Jamming Based on an Ephemeral Key to Obtain Everlasting Security in Wireless Environments

Secure communication over a wiretap channel is considered in the disadvantaged wireless environment, where the eavesdropper channel is (possibly much) better than the main channel. We present a method to exploit inherent vulnerabilities of the eavesdroppers receiver to obtain everlasting secrecy. Based on an ephemeral cryptographic key pre-shared between the transmitter Alice and the intended recipient Bob, a random jamming signal is added to each symbol. Bob can subtract the jamming signal before recording the signal, while the eavesdropper Eve is forced to perform these non-commutative operations in the opposite order.
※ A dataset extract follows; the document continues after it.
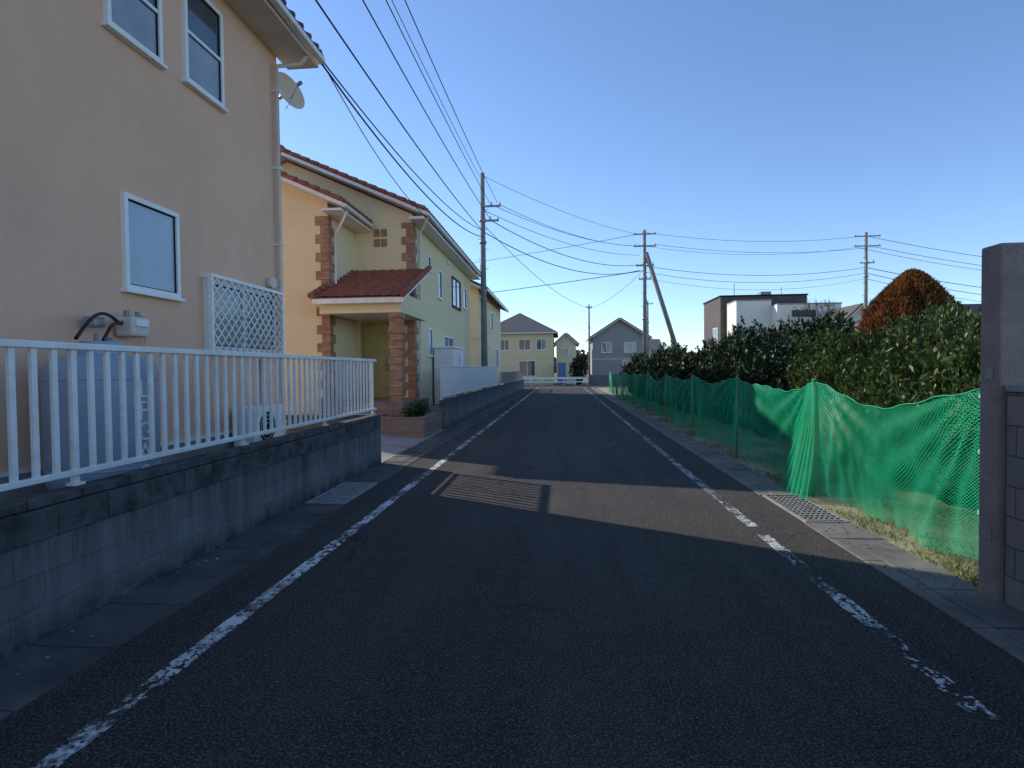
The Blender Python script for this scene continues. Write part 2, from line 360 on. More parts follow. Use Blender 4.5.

Thus, information-theoretic secrecy can be obtained, hence achieving the goal of converting the vulnerable “cheap” cryptographic secret key bits into “valuable” information-theoretic (i.e., everlasting) secure bits. We evaluate the achievable secrecy rates for different settings, and show that, even when the eavesdropper has perfect access to the output of the transmitter (albeit through an imperfect analog-to-digital converter), the method can still achieve a positive secrecy rate. Next we consider a wideband system, where Alice and Bob perform frequency hopping in addition to adding the random jamming to the signal, and we show the utility of such an approach even in the face of substantial eavesdropper hardware capabilities.

Energy-Efficient Secrecy in Wireless Networks Based on Random Jamming

This paper considers secure energy-efficient routing in the presence of multiple passive eavesdroppers. Previous work in this area has considered secure routing assuming probabilistic or exact knowledge of the location and channel-state-information (CSI) of each eavesdropper. In wireless networks, however, the locations and CSIs of passive eavesdroppers are not known, making it challenging to guarantee secrecy for any routing algorithm. We develop an efficient (in terms of energy consumption and computational complexity) routing algorithm that does not rely on any information about the locations and CSIs of the eavesdroppers. Our algorithm guarantees secrecy even in disadvantaged wireless environments, where multiple eavesdroppers try to eavesdrop each message, are equipped with directional antennas, or can get arbitrarily close to the transmitter. The key is to employ additive random jamming to exploit inherent non-idealities of the eavesdropper’s receiver, which makes the eavesdroppers incapable of recording the messages. We have simulated our proposed algorithm and compared it with the existing secrecy routing algorithms in both single-hop and multi-hop networks. Our results indicate that when the uncertainty in the locations of eavesdroppers is high and/or in disadvantaged wireless environments, our algorithm outperforms existing algorithms in terms of energy consumption and secrecy.